For free trade enthusiasts, they’re hard pressed to find a presidential candidate in the two-party system that supports the Trans-Pacific Partnership.

If you’re a single-issue voter on free trade, then Libertarian presidential candidate Gary Johnson is your guy.

Johnson, the former governor of New Mexico, held a rally on Thursday in Concord, N.H. on the steps of the State House. As he talked about their policy stances on a variety of issues, he made it clear that he and his running mate, former Massachusetts Gov. Bill Weld, support free trade and the TPP.

“We’re the free-trade candidates here and we do support TPP,” Johnson told Michigan reporters in a conference call on Saturday. “We think it really does expand free trade.”

But Johnson’s presidential challengers both have said they do not support the 12-nation trade agreement. Republican nominee Donald Trump has voiced his concerns about the agreement from the beginning and Democratic nominee Hillary Clinton has changed her opinion.

Clinton, who helped originally negotiate TPP during her time as secretary of state, is now opposed to it. However, close allies of Clinton claim that she could switch her stance again if she’s elected into office.

“Both Trump and Clinton are constrained by their bases of support,” said Christopher Galdieri, a political science professor at Saint Anselm College. “Trump won the nomination in part by running against trade, immigration, and other issues where his supporters feel they have been harmed or worse economically. Clinton had to move left on TPP and trade generally to fend off her challenge from Bernie Sanders, and so she’d risk losing votes she needs from liberals and young people if she shifted her position now.

Recent polling suggests that 55 percent of registered voters who support Clinton say TPP would be beneficial for the United States. Only 24 percent say it would be bad.

Even if Clinton supporters, or Republicans, who back TPP were to switch their votes to Johnson, Galdieri said he still has a longshot of the Oval Office.

“If there’s a third party candidate that supports TPP and similar trade positions generally, then I’d agree that that is the only option, at the presidential level, for voters for whom that is their top priority,” he said. “But third party candidates don’t win presidential elections, so any such voter would have to consider whether this issue is really worth driving their vote in this way.”

Douglas Irwin, a professor of economics at Dartmouth College, said the TPP agreement is a top priority for President Barack Obama’s agenda and legacy, so he would want to pass it in the lame-duck session.

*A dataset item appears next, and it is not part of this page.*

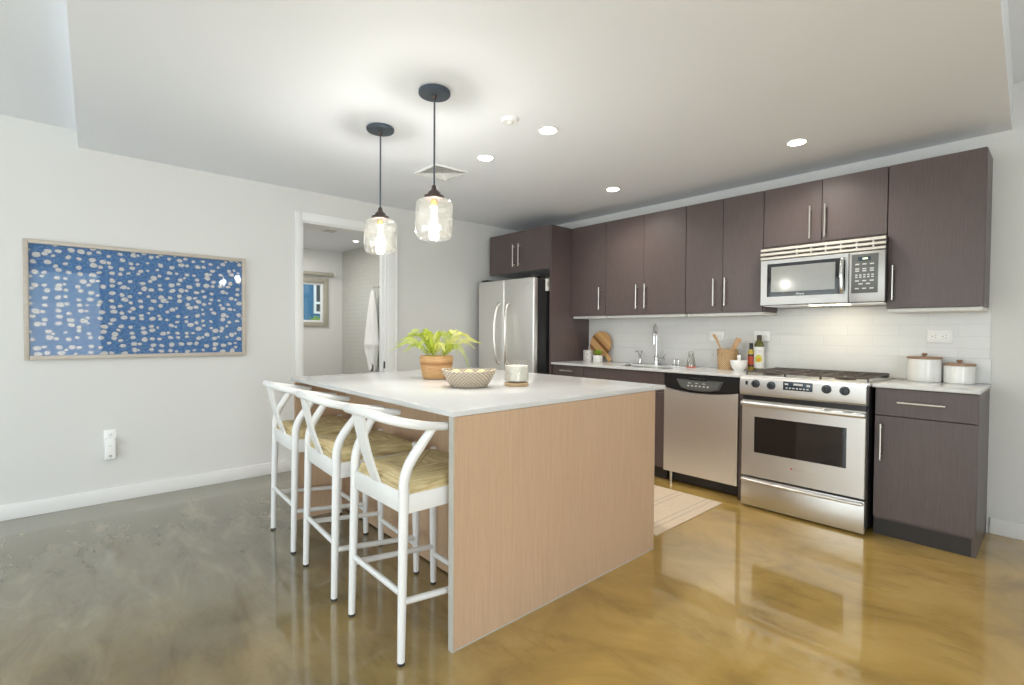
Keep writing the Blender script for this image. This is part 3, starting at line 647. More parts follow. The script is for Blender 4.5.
for gx0, gx1 in ((-1.525, -1.275), (-1.27, -1.06), (-1.055, -.800)):
    m = MB(); cx = (gx0 + gx1) / 2; z = .960; r = .0052
    pts = [(gx0, 3.655, z), (gx1, 3.655, z), (gx1, 4.145, z), (gx0, 4.145, z), (gx0, 3.655, z)]
    for p, q_ in zip(pts, pts[1:]): m.tube([p, q_], r, 8)
    m.tube([(gx0, 3.90, z), (gx1, 3.90, z)], r, 8); m.tube([(cx, 3.655, z), (cx, 4.145, z)], r, 8)
    for yy in (3.78, 4.03):
        m.tube([(gx0, yy, z), (cx - .03, yy, z + .003)], r, 8); m.tube([(gx1, yy, z), (cx + .03, yy, z + .003)], r, 8)
    for p in pts[:4]: m.tube([p, (p[0], p[1], .9375)], r, 8)
    m.build('grate', M['iron'], rg)

# ------------------------------------------------------------------ microwave over the stove
MF = 3.872; m0, m1, mz0, mz1 = -1.530, -.770, 1.440, 1.868
mw = thing('microwave', 'stainless steel microwave mounted above the stove', 'microwave', (-1.15, 4.07, mz0))
MB().box(m0 + .004, m1 - .004, MF + .03, YW - .012, mz0, mz1, .003).build('body', M['black'], mw)
gv = MB(); gv.box(m0, m1, MF + .012, MF + .034, 1.776, mz1)
vg = gv.build('vent_back', M['iron'], mw)
for z in (1.787, 1.818, 1.848): MB().prism([(MF + .012, z - .009), (MF - .004, z - .007), (MF - .002, z + .006), (MF + .012, z + .013)], 'x', m0, m1).build('vent_slat', M['slat'], vg)
for i in range(6): MB().box(-1.29 + .09 * i, -1.282 + .09 * i, MF + .0, MF + .014, 1.78, 1.860).build('vent_rib', M['slat'], vg)
w0, w1, wz0, wz1 = -1.483, -1.030, 1.515, 1.712
md = MB(); x0, x1, z0, z1 = m0, -.968, mz0 + .004, 1.774
md.holed(x0, x1, z0, z1, w0, -.987, 1.504, 1.745, MF, MF + .03)
mdoor = md.build('door', M['steelm'], mw)
MB().box(w0 - .001, -.986, MF + .002, MF + .022, 1.503, 1.746).build('door_surround', M['blackgloss'], mdoor)
MB().box(-1.456, -1.045, MF + .0005, MF + .003, 1.537, 1.722, .001, 1).build('window', M['mwglass'], mdoor)
text('logo_lettering', 'Amana', .019, (-1.262, MF + .001, 1.519), (math.radians(90), 0, 0), M['label'], mdoor, .35)
MB().tube(spline([(-.998, MF + .004, 1.736), (-1.000, MF - .026, 1.722), (-1.001, MF - .036, 1.625), (-1.000, MF - .026, 1.528), (-.998, MF + .004, 1.514)], 8), .013, 14).build('handle', M['chrome'], mdoor)
MB().box(-.966, m1, MF, MF + .03, mz0 + .004, 1.774, .004).build('control_frame', M['steelm'], mw)
kp = MB().box(-.952, -.806, MF - .003, MF + .004, 1.502, 1.756, .0028).build('keypad', M['graypad'], mw)
MB().box(-.915, -.845, MF - .0045, MF - .0025, 1.712, 1.738, .001, 1).build('display', M['display'], kp)
m = MB(); m.box(-.89, -.862, MF - .0052, MF - .0044, 1.720, 1.731); m.build('display_digits', M['lcd'], kp)
m = MB()
for zz, n_ in ((1.690, 3), (1.660, 3), (1.646, 3), (1.620, 5), (1.606, 5), (1.582, 3), (1.562, 2), (1.532, 3)):
    for i in range(n_):
        xx = -.879 + (i - (n_ - 1) / 2) * (.04 if n_ <= 3 else .022); w_ = .011 if n_ <= 3 else .006
        MB().box(xx - w_, xx + w_, MF - .0045, MF - .0028, zz - .004, zz + .004).build('key_label', M['paleprint'], kp)
MB().box(-1.22, -.98, 3.93, 3.99, mz0 - .006, mz0 + .001, .002).build('lamp_lens', M['hoodlamp'], mw)
MB().box(m0 + .01, m1 - .01, MF + .035, 4.2, mz0 - .003, mz0 + .002).build('underside', M['steel'], mw)
area('cooktop_lamp', (-1.08, 4.06, mz0 - .012), (0, 0, 0), .22, .06, 0.55, (1.0, .86, .64))

# ------------------------------------------------------------------ fridge
f0, f1, ff = -4.415, -3.528, 3.462; fd = ff + .065
fr = thing('fridge', 'stainless steel french door fridge with curved handles and black sides', 'fridge', ((f0 + f1) / 2, 3.86, 0))
MB().box(f0 + .008, f1 - .004, fd + .006, 4.20, .03, 1.775, .006).build('body', M['black'], fr)
for x in (f0 + .07, f1 - .07):
    for y in (fd + .06, 4.1): MB().cyl((x, y, 0), (x, y, .032), .02, 12).build('foot', M['black'], fr)
for a, b, hx in ((f0, -3.981, -4.050), (-3.976, f1, -3.905)):
    dd = MB().box(a, b, ff, fd, .640, 1.785, .014, 3).build('door', M['steel'], fr)
    s_ = 1 if hx > -3.978 else -1
    MB().tube(spline([(hx, ff + .002, 1.540), (hx + .004 * s_, ff - .035, 1.50), (hx + .012 * s_, ff - .058, 1.38), (hx + .016 * s_, ff - .064, 1.225), (hx + .012 * s_, ff - .058, 1.06), (hx + .004 * s_, ff - .035, .93), (hx, ff + .002, .895)], 8), .0145, 14).build('handle', M['nickel'], dd)
fz = MB().box(f0, f1, ff, fd, .06, .630, .014, 3).build('freezer_drawer', M['steel'], fr)
MB().tube(spline([(f0 + .08, ff, .54), (f0 + .12, ff - .05, .545), ((f0 + f1) / 2, ff - .062, .55), (f1 - .12, ff - .05, .545), (f1 - .08, ff, .54)], 8), .0125, 14).build('handle', M['nickel'], fz)
for x in (f0 + .065, f1 - .045): MB().box(x - .05, x + .05, ff + .03, fd + .10, 1.786, 1.808, .006).build('hinge_cover', M['black'], fr)
stk = MB().box(f1 - .0042, f1 - .0025, 3.63, 3.72, 1.655, 1.775).build('sticker', M['label'], fr); MB().box(f1 - .0026, f1 - .002, 3.655, 3.70, 1.70, 1.75).build('sticker_print', M['edge'], stk)
MB().box(-3.63, -3.59, ff - .0015, ff + .001, 1.722, 1.732).build('badge', M['nickel'], fr)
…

“The only real hope is for Congress to do something with it before the next president moves and the chance of that is not looking good,” he said. “If Hillary hadn’t been so strongly against TPP, she might have some wiggle room if she took the office. But now it just puts pressure on getting it done so she doesn’t have to deal with it if she actually is for the deal.”

If Johnson were to also put pressure on Clinton and Trump during the debates, he could bring TPP and free trade as a central issue in the presidential race.

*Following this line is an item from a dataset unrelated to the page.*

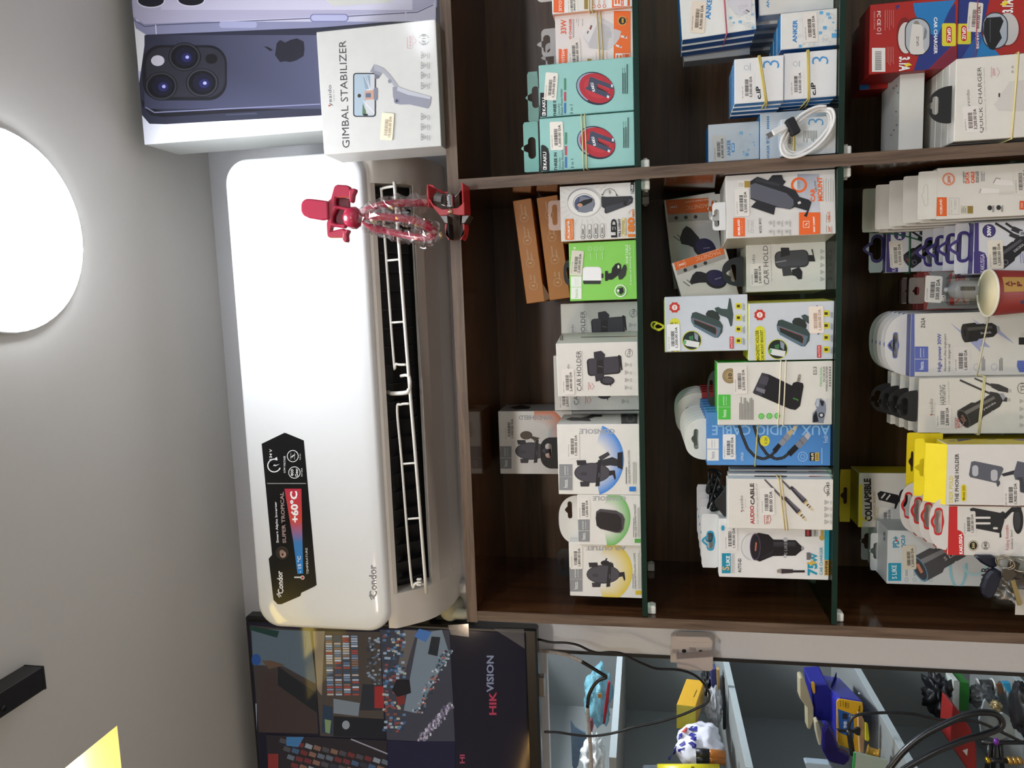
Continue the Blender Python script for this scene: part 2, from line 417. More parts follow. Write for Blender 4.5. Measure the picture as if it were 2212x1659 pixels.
def band(label, c, xl, xr, col, depth=None, r=0.0009, strands=1, gap=0.006, xrd=None):
    """a rubber band stretched round a carton (or a bundle of them)"""
    d = depth or c.d; cl = c.f.clip; c.f.clip = False
    v0 = c.f.loc(xl, (c.yl if hasattr(c, 'yl') else 0))[1] if False else c.vpos(xl); v1 = c.vpos(xr); e = r*1.2
    t = thing('rubber_band', label, 'rubber band', c.O+c.ux*(c.W/2)+c.uz*v0, 'rubber bands round the packs')
    for q in range(strands):
        o = q*gap
        def B(u, v, dep): return c.O+c.ux*u+c.uz*(v-o)+c.uy*dep
        P = [B(-e, v0, -e), B(c.W*0.33, v0*0.67+v1*0.33, -e), B(c.W*0.66, v0*0.34+v1*0.66, -e), B(c.W+e, v1, -e), B(c.W+e, v1-0.003*q, d*0.5), B(c.W+e, v1, d+e), B(c.W*0.5, (v0+v1)/2, d+e), B(-e, v0, d+e), B(-e, v0-0.004*q, d*0.5)]
        tube('strand', P, r, mat(col, 0.6), t, seg=6, sub=1, closed=True)
    c.f.clip = cl
    return t
def _vpos(c, x):
    cl = c.f.clip; c.f.clip = False
    a = FR[c.fr]; mid = c.O+c.ux*(c.W/2)+c.uz*(c.H/2)
    d = mid-CAM; z = d.dot(FW); y = IH-(IH/2+FPX*d.dot(RR)/z); v = c.f.loc(x, (y-a[1])*a[2])[1]; c.f.clip = cl; return v
Carton.vpos = _vpos
# ================================================================== the room
ZC = 2.383; WY = 0.31
M_WALL = mat('#d9dade', 0.6, var=0.03, bump=0.05, scale=120); M_CEIL = mat('#d6d4d0', 0.6, var=0.02, bump=0.03, scale=90)
XR, XL, YF = 2.4, -2.6, -3.4
struct(box('floor', XL, XR, YF, 1.2, -0.05, 0, mat('#d2cec8', 0.35, var=0.06, scale=8), bw=0))
hx0, hx1, hy0, hy1 = -0.5, -0.166, -0.36, -0.1      # recessed warm light trough
cv = [(XL, YF), (XR, YF), (XR, WY), (XL, WY), (hx0, hy0), (hx1, hy0), (hx1, hy1), (hx0, hy1)]
ce = mesh('ceiling', [(x, y, ZC) for x, y in cv]+[(x, y, ZC+0.09) for x, y in cv[4:]]+[(x, y, ZC+0.12) for x, y in cv[:4]],
          [(0, 1, 5, 4), (1, 2, 6, 5), (2, 3, 7, 6), (3, 0, 4, 7), (4, 5, 9, 8), (5, 6, 10, 9), (6, 7, 11, 10), (7, 4, 8, 11), (8, 9, 10, 11), (12, 13, 14, 15)], M_CEIL)
struct(ce)
t = thing('cove_light', 'warm yellow light glowing inside the recess in the ceiling', 'light', (hx0, hy0, ZC+0.06))
box('diffuser', hx0+0.03, hx1-0.006, hy0+0.03, hy1-0.028, ZC+0.082, ZC+0.088, mat('#ffde6e', 0.4, emit=LAMP_WARM), t, 0)
box('light_strip', hx0+0.03, hx1-0.02, hy1-0.02, hy1-0.012, ZC+0.07, ZC+0.084, mat('#fff0b0', 0.4, emit=LAMP_WARM), t, 0)
# back wall: panel behind the cabinet, lintel behind the television, opening to the repair corner
struct(box('wall_back', -0.2, XR, WY, WY+0.02, 0, ZC, M_WALL, bw=0))
struct(box('wall_lintel', XL, -0.2, WY, WY+0.02, 1.712, ZC, M_WALL, bw=0))
struct(box('trim_1', -0.205, -0.199, WY-0.003, WY+0.035, 0, 1.712, mat('#1c1917', 0.5), bw=0))
struct(box('wall_right', XR, XR+0.05, YF, 1.2, 0, ZC, M_WALL, bw=0))
struct(box('wall_left', XL-0.05, XL, YF, 1.2, 0, ZC, mat('#6c6864', 0.6, var=0.2, scale=4), bw=0))
struct(box('wall_front', XL, XR, YF-0.05, YF, 0, ZC, mat('#a8a49c', 0.5, var=0.1, scale=5), bw=0))
struct(box('wall_far', XL, XR, 1.2, 1.25, 0, ZC, mat('#9ba3a6', 0.6), bw=0))
t = thing('led_strip', 'warm LED strip along the ceiling edge of the left shop wall', 'light', (XL+0.03, -2.1, ZC-0.05))
box('profile', XL+0.0005, XL+0.03, -3.3, -0.9, ZC-0.03, ZC-0.005, mat('#d8d4cc', 0.4), t, 0)
box('diffuser', XL+0.004, XL+0.026, -3.3, -0.9, ZC-0.036, ZC-0.0302, mat('#ffca7a', 0.4, emit=14), t, 0)
def round_lamp(x, y, label, power, r=0.146, tint='#f4f9ff'):
    t = thing('ceiling_lamp', label, 'ceiling light', (x, y, ZC), 'round ceiling lamps')
    lathe('housing', [(r*1.0, -0.0002), (r*1.0, -0.014), (r*0.98, -0.0155)], (x, y, ZC), (0, 0, 1), mat('#eeeeee', 0.4), t, 48)
    lathe('diffuser', [(r*0.985, -0.0145), (r*0.97, -0.019), (r*0.88, -0.0245), (r*0.5, -0.029), (0.00001, -0.03)], (x, y, ZC), (0, 0, 1), mat(tint, 0.4, var=0.0, emit=power), t, 48)
round_lamp(0.640, -0.228, 'round white lamp glowing on the ceiling in front of the air conditioner', LAMP_COOL, 0.142)
round_lamp(0.55, -1.7, 'round white ceiling lamp in the middle of the shop', LAMP_ROOM, 0.2)
round_lamp(-0.9, -1.9, 'round white ceiling lamp towards the left of the shop', LAMP_ROOM, 0.2, '#ffe4c4')
round_lamp(1.7, -1.9, 'round white ceiling lamp towards the right of the shop', LAMP_ROOM, 0.2)
round_lamp(0.25, 0.76, 'added round fill lamp, out of view above the repair corner', 95, 0.15)  # extra lamp added out of view to brighten the repair shelves
struct(box('ceiling_repair_corner', XL, XR, WY, 1.25, ZC, ZC+0.02, M_CEIL, bw=0))
t = thing('track_rail', 'black track light rail screwed to the ceiling', 'rail', (0.027, -0.6, ZC))
box('rail_body', -0.008, 0.026, -1.3, -0.2665, ZC-0.032, ZC-0.0002, mat('#17161a', 0.45, var=0.2), t, 0.001)
box('end_cap', -0.0085, 0.0265, -0.267, -0.2635, ZC-0.033, ZC-0.0002, mat('#0f0f11', 0.5), t, 0.001)
lathe('screw', [(0.004, 0), (0.004, -0.001)], (0.003, -0.335, ZC-0.032), (0, 0, 1), mat('#050505', 0.4), t, 12)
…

Johnson notes he is polling at about 10 percent, and he needs to poll at 15 percent in the latest five polls to make it on the stage.

“If Johnson were to be included in the debates, he’d want to emphasize the areas where he differs from Clinton and Trump, and this would be one of them,” Galdieri said. “It’s possible this would appeal to business-friendly Republican and Democratic voters who feel alienated from Trump’s populism and Clinton’s moves leftward on trade.”